Stevenson was raised in the city of Bloomington, Illinois, and his family was a member of Bloomington's upper class and lived in one of the city's well-to-do neighborhoods. On December 30, 1912, at the age of twelve, Stevenson accidentally killed Ruth Merwin, a 16-year-old friend, while demonstrating drill technique with a rifle, inadvertently left loaded, during a party at the Stevenson home. Stevenson was devastated by the accident and rarely mentioned or discussed it as an adult, even with his wife and children. However, in 1955 Stevenson heard about a woman whose son had experienced a similar tragedy. He wrote to her that she should tell her son that "he must now live for two", which Stevenson's friends took to be a reference to the shooting incident.

Stevenson left Bloomington High School after his junior year and attended University High School in Normal, Illinois, Bloomington's "twin city", just to the north. He then went to boarding school in Connecticut at The Choate School (now Choate Rosemary Hall), where he played on the tennis team, acted in plays, and was elected editor-in-chief of The Choate News, the school newspaper. Upon his graduation from Choate in 1918, he enlisted in the United States Naval Reserve for World War I. He served as a seaman apprentice while undergoing training but the Armistice of November 11, 1918 ended the war while he was still in training, and he was discharged as a seaman second class in January 1919.
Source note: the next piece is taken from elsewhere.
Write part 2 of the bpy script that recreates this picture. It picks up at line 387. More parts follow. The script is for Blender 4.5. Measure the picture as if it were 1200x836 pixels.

He attended Princeton University, becoming managing editor of The Daily Princetonian, a member of the American Whig-Cliosophic Society, a member of the Quadrangle Club, and received a B.A. degree in 1922 in literature and history. Under prodding from his father, he then went to Harvard Law School, but found law to be "uninteresting", and withdrew after failing several classes. He returned to Bloomington where he wrote for the family newspaper, The Daily Pantagraph, which was founded by his maternal great-grandfather Jesse Fell. The Pantagraph, which had one of the largest circulations of any newspaper in Illinois outside the Chicago area, was a main source of the Stevenson family's wealth. Following his mother's death in 1935, Adlai inherited one-quarter of the Pantagraph's stock, providing him with a large, dependable source of income for the rest of his life.